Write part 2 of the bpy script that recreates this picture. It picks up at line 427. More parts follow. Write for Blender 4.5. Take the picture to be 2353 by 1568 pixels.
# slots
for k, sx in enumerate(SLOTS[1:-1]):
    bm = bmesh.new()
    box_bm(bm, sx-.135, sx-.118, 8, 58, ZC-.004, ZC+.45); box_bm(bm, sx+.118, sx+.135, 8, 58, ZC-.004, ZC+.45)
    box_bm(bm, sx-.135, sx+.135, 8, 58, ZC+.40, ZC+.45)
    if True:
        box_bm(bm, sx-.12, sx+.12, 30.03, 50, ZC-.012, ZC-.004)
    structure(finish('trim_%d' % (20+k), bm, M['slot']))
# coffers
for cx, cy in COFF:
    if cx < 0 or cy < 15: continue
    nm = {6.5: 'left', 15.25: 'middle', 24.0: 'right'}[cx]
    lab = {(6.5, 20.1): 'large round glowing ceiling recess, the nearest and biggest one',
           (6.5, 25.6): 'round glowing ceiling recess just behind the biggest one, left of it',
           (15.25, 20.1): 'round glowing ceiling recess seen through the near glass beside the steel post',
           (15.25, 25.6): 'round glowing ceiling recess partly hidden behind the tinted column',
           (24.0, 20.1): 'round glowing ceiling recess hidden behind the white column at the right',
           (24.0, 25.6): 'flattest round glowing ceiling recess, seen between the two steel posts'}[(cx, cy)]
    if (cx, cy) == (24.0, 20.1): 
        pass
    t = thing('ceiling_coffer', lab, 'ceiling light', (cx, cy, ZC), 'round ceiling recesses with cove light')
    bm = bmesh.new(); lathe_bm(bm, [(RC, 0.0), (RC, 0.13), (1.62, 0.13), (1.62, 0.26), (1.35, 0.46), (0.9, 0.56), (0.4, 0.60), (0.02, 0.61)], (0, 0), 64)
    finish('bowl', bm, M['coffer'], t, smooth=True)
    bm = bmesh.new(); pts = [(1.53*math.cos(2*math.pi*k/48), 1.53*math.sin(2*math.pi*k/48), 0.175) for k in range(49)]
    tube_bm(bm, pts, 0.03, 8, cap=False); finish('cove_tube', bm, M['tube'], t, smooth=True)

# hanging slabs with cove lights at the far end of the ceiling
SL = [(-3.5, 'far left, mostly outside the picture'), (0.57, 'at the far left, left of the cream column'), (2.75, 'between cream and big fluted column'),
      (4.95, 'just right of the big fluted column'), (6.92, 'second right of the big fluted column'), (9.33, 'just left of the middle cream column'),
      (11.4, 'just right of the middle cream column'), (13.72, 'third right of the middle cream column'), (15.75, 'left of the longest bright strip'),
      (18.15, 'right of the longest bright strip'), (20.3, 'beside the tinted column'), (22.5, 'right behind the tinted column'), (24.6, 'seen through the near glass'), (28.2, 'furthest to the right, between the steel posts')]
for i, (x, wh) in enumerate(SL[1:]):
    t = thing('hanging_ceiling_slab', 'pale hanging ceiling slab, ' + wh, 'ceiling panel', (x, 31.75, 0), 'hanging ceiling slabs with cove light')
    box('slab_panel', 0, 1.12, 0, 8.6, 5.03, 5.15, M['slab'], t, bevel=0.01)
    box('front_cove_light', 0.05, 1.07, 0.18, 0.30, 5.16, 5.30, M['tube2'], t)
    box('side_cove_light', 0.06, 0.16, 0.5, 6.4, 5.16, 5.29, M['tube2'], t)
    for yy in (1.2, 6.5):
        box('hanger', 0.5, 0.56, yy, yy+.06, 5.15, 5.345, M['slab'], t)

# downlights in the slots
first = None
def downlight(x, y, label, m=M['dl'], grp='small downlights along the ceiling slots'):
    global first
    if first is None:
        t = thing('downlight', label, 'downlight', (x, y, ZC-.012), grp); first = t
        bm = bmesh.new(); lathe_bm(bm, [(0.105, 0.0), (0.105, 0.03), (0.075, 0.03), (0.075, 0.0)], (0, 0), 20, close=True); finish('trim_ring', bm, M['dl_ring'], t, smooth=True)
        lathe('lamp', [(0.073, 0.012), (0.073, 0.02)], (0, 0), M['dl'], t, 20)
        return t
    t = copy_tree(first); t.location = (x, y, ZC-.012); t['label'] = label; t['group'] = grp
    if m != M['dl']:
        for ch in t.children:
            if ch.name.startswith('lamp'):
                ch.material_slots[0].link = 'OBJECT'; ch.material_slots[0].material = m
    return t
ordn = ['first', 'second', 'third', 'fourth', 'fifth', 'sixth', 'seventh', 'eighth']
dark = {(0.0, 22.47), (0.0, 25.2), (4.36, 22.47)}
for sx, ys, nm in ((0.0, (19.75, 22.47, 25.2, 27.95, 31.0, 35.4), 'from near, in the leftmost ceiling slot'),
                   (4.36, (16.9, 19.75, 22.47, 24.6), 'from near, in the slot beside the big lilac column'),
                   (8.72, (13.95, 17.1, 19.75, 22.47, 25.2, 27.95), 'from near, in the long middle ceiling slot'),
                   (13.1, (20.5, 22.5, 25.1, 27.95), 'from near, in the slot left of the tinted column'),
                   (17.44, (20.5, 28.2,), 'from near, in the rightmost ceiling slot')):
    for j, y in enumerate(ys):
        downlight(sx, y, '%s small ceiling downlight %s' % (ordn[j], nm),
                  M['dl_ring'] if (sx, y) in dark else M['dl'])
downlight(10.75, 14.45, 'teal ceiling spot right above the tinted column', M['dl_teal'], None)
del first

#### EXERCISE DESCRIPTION
Return all of the data exactly as it reads.

#### ANSWER FOR THE TASK
Write part 2 of the bpy script that recreates this picture. It picks up at line 427. More parts follow. Write for Blender 4.5. Take the picture to be 2353 by 1568 pixels.
# slots
for k, sx in enumerate(SLOTS[1:-1]):
    bm = bmesh.new()
    box_bm(bm, sx-.135, sx-.118, 8, 58, ZC-.004, ZC+.45); box_bm(bm, sx+.118, sx+.135, 8, 58, ZC-.004, ZC+.45)
    box_bm(bm, sx-.135, sx+.135, 8, 58, ZC+.40, ZC+.45)
    if True:
        box_bm(bm, sx-.12, sx+.12, 30.03, 50, ZC-.012, ZC-.004)
    structure(finish('trim_%d' % (20+k), bm, M['slot']))
# coffers
for cx, cy in COFF:
    if cx < 0 or cy < 15: continue
    nm = {6.5: 'left', 15.25: 'middle', 24.0: 'right'}[cx]
    lab = {(6.5, 20.1): 'large round glowing ceiling recess, the nearest and biggest one',
           (6.5, 25.6): 'round glowing ceiling recess just behind the biggest one, left of it',
           (15.25, 20.1): 'round glowing ceiling recess seen through the near glass beside the steel post',
           (15.25, 25.6): 'round glowing ceiling recess partly hidden behind the tinted column',
           (24.0, 20.1): 'round glowing ceiling recess hidden behind the white column at the right',
           (24.0, 25.6): 'flattest round glowing ceiling recess, seen between the two steel posts'}[(cx, cy)]
    if (cx, cy) == (24.0, 20.1): 
        pass
    t = thing('ceiling_coffer', lab, 'ceiling light', (cx, cy, ZC), 'round ceiling recesses with cove light')
    bm = bmesh.new(); lathe_bm(bm, [(RC, 0.0), (RC, 0.13), (1.62, 0.13), (1.62, 0.26), (1.35, 0.46), (0.9, 0.56), (0.4, 0.60), (0.02, 0.61)], (0, 0), 64)
    finish('bowl', bm, M['coffer'], t, smooth=True)
    bm = bmesh.new(); pts = [(1.53*math.cos(2*math.pi*k/48), 1.53*math.sin(2*math.pi*k/48), 0.175) for k in range(49)]
    tube_bm(bm, pts, 0.03, 8, cap=False); finish('cove_tube', bm, M['tube'], t, smooth=True)

# hanging slabs with cove lights at the far end of the ceiling
SL = [(-3.5, 'far left, mostly outside the picture'), (0.57, 'at the far left, left of the cream column'), (2.75, 'between cream and big fluted column'),
      (4.95, 'just right of the big fluted column'), (6.92, 'second right of the big fluted column'), (9.33, 'just left of the middle cream column'),
      (11.4, 'just right of the middle cream column'), (13.72, 'third right of the middle cream column'), (15.75, 'left of the longest bright strip'),
      (18.15, 'right of the longest bright strip'), (20.3, 'beside the tinted column'), (22.5, 'right behind the tinted column'), (24.6, 'seen through the near glass'), (28.2, 'furthest to the right, between the steel posts')]
for i, (x, wh) in enumerate(SL[1:]):
    t = thing('hanging_ceiling_slab', 'pale hanging ceiling slab, ' + wh, 'ceiling panel', (x, 31.75, 0), 'hanging ceiling slabs with cove light')
    box('slab_panel', 0, 1.12, 0, 8.6, 5.03, 5.15, M['slab'], t, bevel=0.01)
    box('front_cove_light', 0.05, 1.07, 0.18, 0.30, 5.16, 5.30, M['tube2'], t)
    box('side_cove_light', 0.06, 0.16, 0.5, 6.4, 5.16, 5.29, M['tube2'], t)
    for yy in (1.2, 6.5):
        box('hanger', 0.5, 0.56, yy, yy+.06, 5.15, 5.345, M['slab'], t)

# downlights in the slots
first = None
def downlight(x, y, label, m=M['dl'], grp='small downlights along the ceiling slots'):
    global first
    if first is None:
        t = thing('downlight', label, 'downlight', (x, y, ZC-.012), grp); first = t
        bm = bmesh.new(); lathe_bm(bm, [(0.105, 0.0), (0.105, 0.03), (0.075, 0.03), (0.075, 0.0)], (0, 0), 20, close=True); finish('trim_ring', bm, M['dl_ring'], t, smooth=True)
        lathe('lamp', [(0.073, 0.012), (0.073, 0.02)], (0, 0), M['dl'], t, 20)
        return t
    t = copy_tree(first); t.location = (x, y, ZC-.012); t['label'] = label; t['group'] = grp
    if m != M['dl']:
        for ch in t.children:
            if ch.name.startswith('lamp'):
                ch.material_slots[0].link = 'OBJECT'; ch.material_slots[0].material = m
    return t
ordn = ['first', 'second', 'third', 'fourth', 'fifth', 'sixth', 'seventh', 'eighth']
dark = {(0.0, 22.47), (0.0, 25.2), (4.36, 22.47)}
for sx, ys, nm in ((0.0, (19.75, 22.47, 25.2, 27.95, 31.0, 35.4), 'from near, in the leftmost ceiling slot'),
                   (4.36, (16.9, 19.75, 22.47, 24.6), 'from near, in the slot beside the big lilac column'),
                   (8.72, (13.95, 17.1, 19.75, 22.47, 25.2, 27.95), 'from near, in the long middle ceiling slot'),
                   (13.1, (20.5, 22.5, 25.1, 27.95), 'from near, in the slot left of the tinted column'),
                   (17.44, (20.5, 28.2,), 'from near, in the rightmost ceiling slot')):
    for j, y in enumerate(ys):
        downlight(sx, y, '%s small ceiling downlight %s' % (ordn[j], nm),
                  M['dl_ring'] if (sx, y) in dark else M['dl'])
downlight(10.75, 14.45, 'teal ceiling spot right above the tinted column', M['dl_teal'], None)
del first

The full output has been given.